When we lose a memory, where does it go?
Inside the guts of a computer, the information is still there even if we can no longer activate it.
That must be why I’ve kept this decade-old Vaio laptop in storage for almost five years. Couldn’t bear to just toss it in the trash.
It holds days in Afghanistan, the United Arab Emirates, Egypt; hours working on airplane trays and wobbly desks; minutes Skyping across continents; seconds to tuck it smartly into a big purse.
Now: a warehouse in miniature.
But, like a warehouse, you need to know the paths and aisles to find what you need.
It’s there. When I open the Vaio, pull apart the layers and look into its guts, I feel it all again.
There’s a sticker on the top with the word for “computer” written in Arabic, a remnant of many hours studying that fluid and encrusted language.

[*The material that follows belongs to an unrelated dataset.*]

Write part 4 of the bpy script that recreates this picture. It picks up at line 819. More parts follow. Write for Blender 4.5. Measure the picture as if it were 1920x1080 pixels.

The power switch is circled with permanent marker and the word ON written next to it, a directive for a colleague still learning what a laptop was.
If only it were that simple for Afghans now.
The sandstorms. The haze that fell across our eyes and made time slow down, a veil of indelible impression.
They say that the dust that accumulates inside a computer becomes magnetized, and thereby connected to the actual operation of the computer. Although any techie will tell you this is an urban myth, it has the mysterious power of gut-level truth.
Isn’t the dust of Dubai a part of me even now, thousands of showers later? How could I function without it?
How does memory find its way back up to the surface?
Buried in the depths for years, it leaps back to life with the smallest impulse, knowing the route along a map we can’t perceive.
We live in memory.
We eat its remnants, even as we kill the seed.
Weeds grow.
We survive.
[For an explanation of how these photos were shot, see this post. I now call this technique hypermacro.]
Today’s penny is from 2005, which may or may not be the year I bought the Vaio. But it is the year I most associate with this laptop.